The George F. Cook Construction Company

The George F. Cook Construction Company

For 125 years, four generations of George Cooks have led the George F. Cook Construction Company. Each generation has had its favored projects. Founder George Cook built landmarks, including St. Mark’s Episcopal Cathedral and Dunwoody Institute in Minneapolis. His son, George F. Cook, preferred power plants and factories. George F. Cook, Jr., loved constructing railroad spur lines for private companies. And current company president George F. Cook III is partial to restoring and renovating landmark buildings from his great-grandfather’s era.

But perhaps the current George Cook’s most notable monument is how he has rebuilt the company in the face of industry change. The George F. Cook Construction Company, headquartered in Golden Valley, is a lean operation: four principals in the office and a dozen or so carpenters and foremen out in the field. Like most general contractors, it hires extra workers when they’re needed. About 40 percent of its $6 million annual revenue comes from subcontract work for larger general contractors, construction managers, and industrial manufacturers; the rest comes from general contracting.

Projects have included trade contracting in schools, subcontracted carpentry work in semiconductor manufacturing facilities and senior living complexes, and general contracting for historic building restorations, such as the Sumner Community Library in North Minneapolis.

George F. Cook III started working for his father in 1971, spending his college summers driving railroad spikes, mixing mud, and hauling brick and block up and down scaffolds. Although railroad work was his father’s favorite, George III didn’t find it particularly inspirational. “It got me back in the classroom in the fall, that’s for sure,” he says.

Cook graduated from Montana State University and worked for an architect in Montana for a few years before the dismal economy of the late ’70s made the family company a more appealing employer. “Luckily, I was able to help out by doing some estimating,” he says. “Then, by the mid-’80s, we got too busy for me to leave.”

The family business he joined was in transition. The first George F. Cook, who actually represented the second generation, formed the George F. Cook Construction Company in 1940. He grew his father’s business by taking on projects beyond Minnesota. In 1950, he moved the office to 29th and Lyndale in Minneapolis, where it remained for more than 50 years.

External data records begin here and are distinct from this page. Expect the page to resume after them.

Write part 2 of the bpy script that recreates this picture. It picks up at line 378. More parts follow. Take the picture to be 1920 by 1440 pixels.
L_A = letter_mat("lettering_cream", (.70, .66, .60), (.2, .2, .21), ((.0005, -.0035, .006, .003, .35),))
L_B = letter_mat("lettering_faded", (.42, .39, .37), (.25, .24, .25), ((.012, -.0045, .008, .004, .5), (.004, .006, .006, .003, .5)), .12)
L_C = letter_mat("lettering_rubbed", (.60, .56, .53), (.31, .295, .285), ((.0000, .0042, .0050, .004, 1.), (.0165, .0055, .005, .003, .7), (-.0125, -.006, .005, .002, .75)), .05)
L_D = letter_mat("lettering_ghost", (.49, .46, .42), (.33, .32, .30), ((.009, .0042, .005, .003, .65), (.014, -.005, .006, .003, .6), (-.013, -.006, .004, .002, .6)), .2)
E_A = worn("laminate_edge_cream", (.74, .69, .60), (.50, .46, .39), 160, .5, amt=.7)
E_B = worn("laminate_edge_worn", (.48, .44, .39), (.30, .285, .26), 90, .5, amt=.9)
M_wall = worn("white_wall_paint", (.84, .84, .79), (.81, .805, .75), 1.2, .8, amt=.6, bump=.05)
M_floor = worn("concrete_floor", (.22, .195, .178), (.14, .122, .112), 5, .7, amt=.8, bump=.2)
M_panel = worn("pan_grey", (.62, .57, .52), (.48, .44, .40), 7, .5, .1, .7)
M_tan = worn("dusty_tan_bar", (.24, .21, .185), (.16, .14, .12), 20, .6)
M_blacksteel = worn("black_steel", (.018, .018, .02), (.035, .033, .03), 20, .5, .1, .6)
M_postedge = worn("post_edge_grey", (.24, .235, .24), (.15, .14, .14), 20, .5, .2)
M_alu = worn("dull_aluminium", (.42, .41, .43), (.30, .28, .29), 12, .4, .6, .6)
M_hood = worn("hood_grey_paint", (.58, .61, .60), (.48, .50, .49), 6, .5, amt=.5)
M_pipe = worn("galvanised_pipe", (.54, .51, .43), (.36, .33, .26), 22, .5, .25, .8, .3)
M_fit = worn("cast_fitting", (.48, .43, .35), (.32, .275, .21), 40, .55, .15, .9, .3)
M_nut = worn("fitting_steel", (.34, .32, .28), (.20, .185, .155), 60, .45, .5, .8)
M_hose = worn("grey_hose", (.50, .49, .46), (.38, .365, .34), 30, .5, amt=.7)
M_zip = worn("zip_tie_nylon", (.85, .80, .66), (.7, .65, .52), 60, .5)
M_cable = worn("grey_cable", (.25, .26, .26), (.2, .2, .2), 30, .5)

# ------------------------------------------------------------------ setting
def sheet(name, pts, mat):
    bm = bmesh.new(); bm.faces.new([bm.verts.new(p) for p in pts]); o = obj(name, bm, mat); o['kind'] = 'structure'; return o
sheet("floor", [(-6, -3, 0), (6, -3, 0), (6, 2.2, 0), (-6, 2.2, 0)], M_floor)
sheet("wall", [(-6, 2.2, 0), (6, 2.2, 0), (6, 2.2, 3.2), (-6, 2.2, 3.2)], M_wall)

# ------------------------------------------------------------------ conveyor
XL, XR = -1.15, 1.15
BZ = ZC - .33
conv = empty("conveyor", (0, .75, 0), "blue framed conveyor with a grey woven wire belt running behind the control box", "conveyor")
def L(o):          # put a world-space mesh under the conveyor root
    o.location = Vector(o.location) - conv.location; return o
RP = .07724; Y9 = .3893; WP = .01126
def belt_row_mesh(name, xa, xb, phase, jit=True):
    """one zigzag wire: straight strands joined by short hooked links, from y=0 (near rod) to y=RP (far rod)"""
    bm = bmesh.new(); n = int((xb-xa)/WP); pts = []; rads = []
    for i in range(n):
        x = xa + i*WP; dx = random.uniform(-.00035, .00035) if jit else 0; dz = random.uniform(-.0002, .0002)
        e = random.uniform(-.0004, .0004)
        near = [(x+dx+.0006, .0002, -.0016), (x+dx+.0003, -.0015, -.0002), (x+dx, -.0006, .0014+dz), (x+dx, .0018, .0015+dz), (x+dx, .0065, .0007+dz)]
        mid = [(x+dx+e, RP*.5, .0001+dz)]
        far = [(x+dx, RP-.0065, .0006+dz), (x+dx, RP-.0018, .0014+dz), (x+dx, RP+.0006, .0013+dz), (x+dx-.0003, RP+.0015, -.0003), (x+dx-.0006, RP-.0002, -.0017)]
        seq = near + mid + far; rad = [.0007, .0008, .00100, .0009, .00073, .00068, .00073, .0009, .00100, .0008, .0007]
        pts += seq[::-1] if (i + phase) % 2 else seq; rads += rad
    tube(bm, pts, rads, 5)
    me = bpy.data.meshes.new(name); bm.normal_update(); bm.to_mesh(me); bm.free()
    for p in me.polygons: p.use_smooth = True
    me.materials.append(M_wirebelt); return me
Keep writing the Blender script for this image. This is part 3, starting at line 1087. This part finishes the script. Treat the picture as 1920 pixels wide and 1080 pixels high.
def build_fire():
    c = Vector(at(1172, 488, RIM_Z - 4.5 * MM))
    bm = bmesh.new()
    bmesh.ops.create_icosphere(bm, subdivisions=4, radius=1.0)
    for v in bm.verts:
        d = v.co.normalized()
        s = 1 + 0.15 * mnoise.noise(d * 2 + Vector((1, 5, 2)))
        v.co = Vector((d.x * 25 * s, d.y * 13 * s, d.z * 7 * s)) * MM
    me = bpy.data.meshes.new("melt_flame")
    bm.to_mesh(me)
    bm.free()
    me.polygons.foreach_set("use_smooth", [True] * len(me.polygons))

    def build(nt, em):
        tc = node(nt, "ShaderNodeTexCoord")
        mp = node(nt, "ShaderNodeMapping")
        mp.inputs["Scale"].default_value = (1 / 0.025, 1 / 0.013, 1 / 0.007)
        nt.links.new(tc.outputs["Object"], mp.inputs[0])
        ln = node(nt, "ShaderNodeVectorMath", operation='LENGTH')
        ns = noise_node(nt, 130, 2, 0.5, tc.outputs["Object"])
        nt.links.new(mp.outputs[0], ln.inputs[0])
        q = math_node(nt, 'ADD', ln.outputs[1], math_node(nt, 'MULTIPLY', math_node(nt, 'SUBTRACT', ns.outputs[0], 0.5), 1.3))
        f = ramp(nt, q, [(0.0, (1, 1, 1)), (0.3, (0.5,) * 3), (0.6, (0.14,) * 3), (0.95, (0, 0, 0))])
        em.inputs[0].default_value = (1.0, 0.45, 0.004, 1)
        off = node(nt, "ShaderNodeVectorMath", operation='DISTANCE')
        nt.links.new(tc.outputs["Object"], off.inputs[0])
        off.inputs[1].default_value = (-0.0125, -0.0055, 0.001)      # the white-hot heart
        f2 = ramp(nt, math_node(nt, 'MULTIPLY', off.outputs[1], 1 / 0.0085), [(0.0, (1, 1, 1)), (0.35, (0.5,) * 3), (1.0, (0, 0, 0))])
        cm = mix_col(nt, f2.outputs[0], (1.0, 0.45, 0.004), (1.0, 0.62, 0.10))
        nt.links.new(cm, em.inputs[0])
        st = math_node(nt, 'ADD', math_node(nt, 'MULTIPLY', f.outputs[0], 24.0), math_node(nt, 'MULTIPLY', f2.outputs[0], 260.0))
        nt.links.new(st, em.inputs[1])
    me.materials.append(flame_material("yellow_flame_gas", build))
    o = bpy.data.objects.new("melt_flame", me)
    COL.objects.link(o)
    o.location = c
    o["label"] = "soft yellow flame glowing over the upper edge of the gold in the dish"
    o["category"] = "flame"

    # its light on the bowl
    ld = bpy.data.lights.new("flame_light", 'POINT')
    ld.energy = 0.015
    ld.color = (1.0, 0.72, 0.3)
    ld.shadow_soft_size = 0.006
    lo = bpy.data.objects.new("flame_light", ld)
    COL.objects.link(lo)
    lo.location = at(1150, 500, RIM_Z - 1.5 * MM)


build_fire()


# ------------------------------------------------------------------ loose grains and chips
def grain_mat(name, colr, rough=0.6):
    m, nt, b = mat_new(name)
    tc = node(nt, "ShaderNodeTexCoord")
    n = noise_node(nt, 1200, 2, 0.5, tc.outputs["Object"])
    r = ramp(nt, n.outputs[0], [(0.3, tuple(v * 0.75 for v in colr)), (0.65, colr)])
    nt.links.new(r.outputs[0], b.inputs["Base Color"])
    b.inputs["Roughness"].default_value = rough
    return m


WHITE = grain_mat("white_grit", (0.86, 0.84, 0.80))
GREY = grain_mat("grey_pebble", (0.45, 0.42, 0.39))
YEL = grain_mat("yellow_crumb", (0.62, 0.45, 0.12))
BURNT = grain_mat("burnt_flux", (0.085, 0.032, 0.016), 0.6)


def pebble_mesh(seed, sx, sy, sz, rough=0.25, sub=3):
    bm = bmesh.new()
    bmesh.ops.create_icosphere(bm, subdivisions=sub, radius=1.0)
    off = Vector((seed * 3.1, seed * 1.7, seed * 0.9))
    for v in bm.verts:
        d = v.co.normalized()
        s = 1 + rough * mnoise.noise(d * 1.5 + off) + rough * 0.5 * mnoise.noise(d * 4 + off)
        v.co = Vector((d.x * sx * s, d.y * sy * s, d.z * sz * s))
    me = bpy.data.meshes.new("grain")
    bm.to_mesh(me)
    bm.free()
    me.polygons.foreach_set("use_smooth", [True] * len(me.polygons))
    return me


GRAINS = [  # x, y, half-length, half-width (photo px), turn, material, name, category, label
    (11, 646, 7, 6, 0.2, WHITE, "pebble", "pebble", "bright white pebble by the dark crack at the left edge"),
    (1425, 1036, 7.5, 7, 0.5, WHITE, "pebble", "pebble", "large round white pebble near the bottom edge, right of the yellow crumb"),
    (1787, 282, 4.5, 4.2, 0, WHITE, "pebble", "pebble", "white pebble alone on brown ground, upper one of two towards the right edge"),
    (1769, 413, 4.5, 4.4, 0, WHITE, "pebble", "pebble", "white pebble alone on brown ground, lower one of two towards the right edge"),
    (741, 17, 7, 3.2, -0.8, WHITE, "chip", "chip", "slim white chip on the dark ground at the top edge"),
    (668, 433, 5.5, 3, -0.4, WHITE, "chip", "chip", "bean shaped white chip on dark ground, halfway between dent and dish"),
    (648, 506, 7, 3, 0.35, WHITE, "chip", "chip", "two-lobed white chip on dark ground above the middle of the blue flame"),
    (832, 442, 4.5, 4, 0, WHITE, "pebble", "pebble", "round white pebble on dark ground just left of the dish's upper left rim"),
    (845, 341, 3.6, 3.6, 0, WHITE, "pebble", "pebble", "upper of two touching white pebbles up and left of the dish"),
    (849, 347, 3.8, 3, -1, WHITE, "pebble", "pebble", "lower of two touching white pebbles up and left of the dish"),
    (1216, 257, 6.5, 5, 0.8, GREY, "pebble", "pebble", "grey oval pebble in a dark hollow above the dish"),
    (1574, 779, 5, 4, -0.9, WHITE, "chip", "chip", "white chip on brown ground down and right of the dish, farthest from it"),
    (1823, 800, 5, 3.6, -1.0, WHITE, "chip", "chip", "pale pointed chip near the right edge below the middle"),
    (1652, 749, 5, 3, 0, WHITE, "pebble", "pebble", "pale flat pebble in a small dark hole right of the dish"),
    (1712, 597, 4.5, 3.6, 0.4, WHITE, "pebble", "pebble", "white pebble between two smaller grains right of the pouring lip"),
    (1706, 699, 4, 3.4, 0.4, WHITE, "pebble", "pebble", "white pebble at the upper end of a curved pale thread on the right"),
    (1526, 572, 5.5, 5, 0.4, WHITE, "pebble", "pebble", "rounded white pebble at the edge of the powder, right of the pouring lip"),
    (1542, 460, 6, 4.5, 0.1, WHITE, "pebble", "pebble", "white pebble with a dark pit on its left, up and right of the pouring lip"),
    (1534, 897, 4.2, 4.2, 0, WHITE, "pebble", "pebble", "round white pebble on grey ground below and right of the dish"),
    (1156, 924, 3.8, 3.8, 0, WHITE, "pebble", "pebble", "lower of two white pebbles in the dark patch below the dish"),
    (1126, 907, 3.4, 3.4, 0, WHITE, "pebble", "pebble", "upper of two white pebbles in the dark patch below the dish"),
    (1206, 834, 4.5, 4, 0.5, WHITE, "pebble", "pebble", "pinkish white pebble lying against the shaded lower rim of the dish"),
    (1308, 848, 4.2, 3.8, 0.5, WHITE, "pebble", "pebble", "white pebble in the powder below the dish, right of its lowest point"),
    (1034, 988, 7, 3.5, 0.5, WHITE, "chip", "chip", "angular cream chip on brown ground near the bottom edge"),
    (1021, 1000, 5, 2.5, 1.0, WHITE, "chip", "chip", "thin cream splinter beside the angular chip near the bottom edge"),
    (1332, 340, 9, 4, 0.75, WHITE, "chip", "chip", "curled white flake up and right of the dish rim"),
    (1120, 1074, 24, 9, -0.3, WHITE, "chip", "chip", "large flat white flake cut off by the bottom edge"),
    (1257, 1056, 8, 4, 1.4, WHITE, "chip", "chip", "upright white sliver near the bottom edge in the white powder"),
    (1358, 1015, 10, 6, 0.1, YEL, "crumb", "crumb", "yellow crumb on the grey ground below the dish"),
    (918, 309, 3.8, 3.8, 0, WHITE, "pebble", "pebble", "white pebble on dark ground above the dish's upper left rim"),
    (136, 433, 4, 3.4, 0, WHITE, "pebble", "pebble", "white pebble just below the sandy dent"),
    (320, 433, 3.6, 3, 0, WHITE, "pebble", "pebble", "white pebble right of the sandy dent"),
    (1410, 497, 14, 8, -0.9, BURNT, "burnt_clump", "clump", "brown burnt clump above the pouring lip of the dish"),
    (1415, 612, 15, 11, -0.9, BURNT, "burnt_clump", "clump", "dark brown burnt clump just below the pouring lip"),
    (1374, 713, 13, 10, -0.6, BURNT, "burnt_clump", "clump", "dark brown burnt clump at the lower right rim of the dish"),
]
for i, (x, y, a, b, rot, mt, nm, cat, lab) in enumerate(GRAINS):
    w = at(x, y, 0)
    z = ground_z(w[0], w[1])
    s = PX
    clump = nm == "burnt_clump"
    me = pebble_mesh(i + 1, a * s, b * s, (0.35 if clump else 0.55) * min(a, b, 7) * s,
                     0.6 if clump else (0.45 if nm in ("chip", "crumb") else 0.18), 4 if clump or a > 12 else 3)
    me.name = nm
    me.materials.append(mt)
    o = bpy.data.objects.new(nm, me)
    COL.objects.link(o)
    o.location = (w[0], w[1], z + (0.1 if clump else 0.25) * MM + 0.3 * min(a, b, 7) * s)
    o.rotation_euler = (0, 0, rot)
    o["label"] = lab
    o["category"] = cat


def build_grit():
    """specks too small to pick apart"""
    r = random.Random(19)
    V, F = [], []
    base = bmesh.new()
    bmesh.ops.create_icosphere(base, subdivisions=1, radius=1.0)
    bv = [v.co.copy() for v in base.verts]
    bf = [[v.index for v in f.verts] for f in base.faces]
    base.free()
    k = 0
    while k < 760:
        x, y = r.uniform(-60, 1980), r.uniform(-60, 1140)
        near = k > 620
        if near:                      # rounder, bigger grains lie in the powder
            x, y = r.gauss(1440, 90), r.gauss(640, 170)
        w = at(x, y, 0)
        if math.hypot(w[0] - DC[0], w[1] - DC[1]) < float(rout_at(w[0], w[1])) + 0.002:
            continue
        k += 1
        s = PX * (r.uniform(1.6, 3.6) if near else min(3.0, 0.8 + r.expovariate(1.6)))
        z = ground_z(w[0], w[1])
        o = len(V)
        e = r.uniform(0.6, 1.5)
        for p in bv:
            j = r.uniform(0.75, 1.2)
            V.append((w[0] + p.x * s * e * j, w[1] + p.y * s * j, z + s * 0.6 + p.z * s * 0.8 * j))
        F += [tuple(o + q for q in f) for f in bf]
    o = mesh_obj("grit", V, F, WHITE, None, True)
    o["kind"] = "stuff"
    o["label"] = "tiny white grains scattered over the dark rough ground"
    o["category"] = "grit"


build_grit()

“My grandfather’s accomplishments were immense,” George F. Cook III says. “His first construction project [under the company name George F. Cook Construction] was the Northern Ordinance weapons plant in Fridley, which still has the largest footprint of any building in Minnesota. He started the company’s real industrial era, building power plants and creating an underground utility division that laid down telephone cable here, in Arizona, and in the Dakotas.”

George Cook III says his father helped the company weather the economic challenges of the early ’80s by refining its estimating and project-management practices, which had tended to vary from estimator to estimator. The refinement was a database of production rates for hundreds of specific tasks (continually revised, and still used today) along with the development of consistent project-management systems incorporating best practices from both outside and inside the company.

The early-’80s recession also led the company to analyze why it was losing money on bigger projects. An analysis of previous projects revealed that George F. Cook Construction was best suited for small and midsize projects. There were higher margins on such work, for one thing. And there was a niche in the industry for an experienced subcontractor to work with larger firms on an as-needed basis. Local giants that have tapped the Cook firm include Adolfson and Peterson, Kraus-Anderson, and M. A. Mortensen.

George Cook III still estimates jobs, manages projects, and meets face to face with owners, architects, construction managers, and larger general contractors. “When you are this size, we all have to be hands on,” he says.